— Begin —

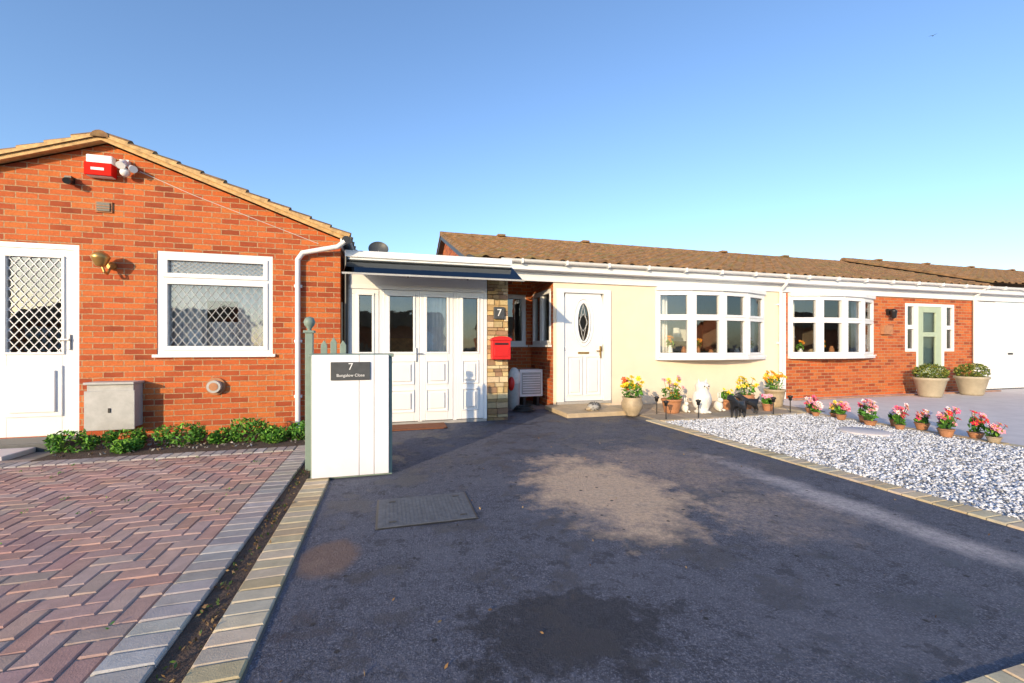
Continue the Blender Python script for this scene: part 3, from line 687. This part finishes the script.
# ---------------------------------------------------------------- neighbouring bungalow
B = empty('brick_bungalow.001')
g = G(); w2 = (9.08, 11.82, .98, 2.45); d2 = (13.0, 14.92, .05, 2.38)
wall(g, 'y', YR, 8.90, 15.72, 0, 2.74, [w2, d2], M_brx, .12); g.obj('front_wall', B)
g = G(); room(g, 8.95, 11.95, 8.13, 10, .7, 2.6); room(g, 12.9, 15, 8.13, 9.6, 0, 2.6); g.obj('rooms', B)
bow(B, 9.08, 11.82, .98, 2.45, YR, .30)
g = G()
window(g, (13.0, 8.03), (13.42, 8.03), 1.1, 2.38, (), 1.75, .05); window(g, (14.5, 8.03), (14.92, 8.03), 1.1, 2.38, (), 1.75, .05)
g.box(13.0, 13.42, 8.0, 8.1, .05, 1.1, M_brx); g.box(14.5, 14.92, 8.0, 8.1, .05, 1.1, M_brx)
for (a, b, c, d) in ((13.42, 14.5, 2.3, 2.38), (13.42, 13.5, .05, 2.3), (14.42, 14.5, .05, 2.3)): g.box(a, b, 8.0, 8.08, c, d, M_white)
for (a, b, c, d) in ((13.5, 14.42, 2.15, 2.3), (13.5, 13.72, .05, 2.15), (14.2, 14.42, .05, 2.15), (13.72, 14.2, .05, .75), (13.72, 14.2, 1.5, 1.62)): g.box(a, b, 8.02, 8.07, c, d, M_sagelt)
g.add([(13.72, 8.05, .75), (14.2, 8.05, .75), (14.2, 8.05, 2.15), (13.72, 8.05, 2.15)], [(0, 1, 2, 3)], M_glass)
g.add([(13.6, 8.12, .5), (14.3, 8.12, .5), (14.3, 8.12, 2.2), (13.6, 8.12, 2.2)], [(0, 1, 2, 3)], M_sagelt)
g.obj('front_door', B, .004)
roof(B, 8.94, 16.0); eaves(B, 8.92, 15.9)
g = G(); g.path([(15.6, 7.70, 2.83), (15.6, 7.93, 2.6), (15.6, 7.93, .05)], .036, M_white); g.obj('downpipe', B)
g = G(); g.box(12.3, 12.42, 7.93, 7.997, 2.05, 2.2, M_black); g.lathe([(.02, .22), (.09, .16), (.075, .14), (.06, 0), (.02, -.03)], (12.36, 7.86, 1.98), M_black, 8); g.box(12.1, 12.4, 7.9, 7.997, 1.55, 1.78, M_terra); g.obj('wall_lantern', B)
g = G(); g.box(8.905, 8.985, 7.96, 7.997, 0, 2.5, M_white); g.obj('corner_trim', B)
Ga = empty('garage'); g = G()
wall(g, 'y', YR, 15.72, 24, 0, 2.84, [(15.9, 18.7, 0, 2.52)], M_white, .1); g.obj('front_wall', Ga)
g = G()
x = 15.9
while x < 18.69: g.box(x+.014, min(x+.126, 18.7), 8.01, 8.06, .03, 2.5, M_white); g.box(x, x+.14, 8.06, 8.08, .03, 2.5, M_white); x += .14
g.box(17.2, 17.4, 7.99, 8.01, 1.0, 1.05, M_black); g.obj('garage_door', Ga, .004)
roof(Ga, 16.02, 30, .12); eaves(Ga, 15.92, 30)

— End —

Task: Reproduce each line exactly as it appears, omitting the pictures.

Solved problem:
Continue the Blender Python script for this scene: part 3, from line 687. This part finishes the script.
# ---------------------------------------------------------------- neighbouring bungalow
B = empty('brick_bungalow.001')
g = G(); w2 = (9.08, 11.82, .98, 2.45); d2 = (13.0, 14.92, .05, 2.38)
wall(g, 'y', YR, 8.90, 15.72, 0, 2.74, [w2, d2], M_brx, .12); g.obj('front_wall', B)
g = G(); room(g, 8.95, 11.95, 8.13, 10, .7, 2.6); room(g, 12.9, 15, 8.13, 9.6, 0, 2.6); g.obj('rooms', B)
bow(B, 9.08, 11.82, .98, 2.45, YR, .30)
g = G()
window(g, (13.0, 8.03), (13.42, 8.03), 1.1, 2.38, (), 1.75, .05); window(g, (14.5, 8.03), (14.92, 8.03), 1.1, 2.38, (), 1.75, .05)
g.box(13.0, 13.42, 8.0, 8.1, .05, 1.1, M_brx); g.box(14.5, 14.92, 8.0, 8.1, .05, 1.1, M_brx)
for (a, b, c, d) in ((13.42, 14.5, 2.3, 2.38), (13.42, 13.5, .05, 2.3), (14.42, 14.5, .05, 2.3)): g.box(a, b, 8.0, 8.08, c, d, M_white)
for (a, b, c, d) in ((13.5, 14.42, 2.15, 2.3), (13.5, 13.72, .05, 2.15), (14.2, 14.42, .05, 2.15), (13.72, 14.2, .05, .75), (13.72, 14.2, 1.5, 1.62)): g.box(a, b, 8.02, 8.07, c, d, M_sagelt)
g.add([(13.72, 8.05, .75), (14.2, 8.05, .75), (14.2, 8.05, 2.15), (13.72, 8.05, 2.15)], [(0, 1, 2, 3)], M_glass)
g.add([(13.6, 8.12, .5), (14.3, 8.12, .5), (14.3, 8.12, 2.2), (13.6, 8.12, 2.2)], [(0, 1, 2, 3)], M_sagelt)
g.obj('front_door', B, .004)
roof(B, 8.94, 16.0); eaves(B, 8.92, 15.9)
g = G(); g.path([(15.6, 7.70, 2.83), (15.6, 7.93, 2.6), (15.6, 7.93, .05)], .036, M_white); g.obj('downpipe', B)
g = G(); g.box(12.3, 12.42, 7.93, 7.997, 2.05, 2.2, M_black); g.lathe([(.02, .22), (.09, .16), (.075, .14), (.06, 0), (.02, -.03)], (12.36, 7.86, 1.98), M_black, 8); g.box(12.1, 12.4, 7.9, 7.997, 1.55, 1.78, M_terra); g.obj('wall_lantern', B)
g = G(); g.box(8.905, 8.985, 7.96, 7.997, 0, 2.5, M_white); g.obj('corner_trim', B)
Ga = empty('garage'); g = G()
wall(g, 'y', YR, 15.72, 24, 0, 2.84, [(15.9, 18.7, 0, 2.52)], M_white, .1); g.obj('front_wall', Ga)
g = G()
x = 15.9
while x < 18.69: g.box(x+.014, min(x+.126, 18.7), 8.01, 8.06, .03, 2.5, M_white); g.box(x, x+.14, 8.06, 8.08, .03, 2.5, M_white); x += .14
g.box(17.2, 17.4, 7.99, 8.01, 1.0, 1.05, M_black); g.obj('garage_door', Ga, .004)
roof(Ga, 16.02, 30, .12); eaves(Ga, 15.92, 30)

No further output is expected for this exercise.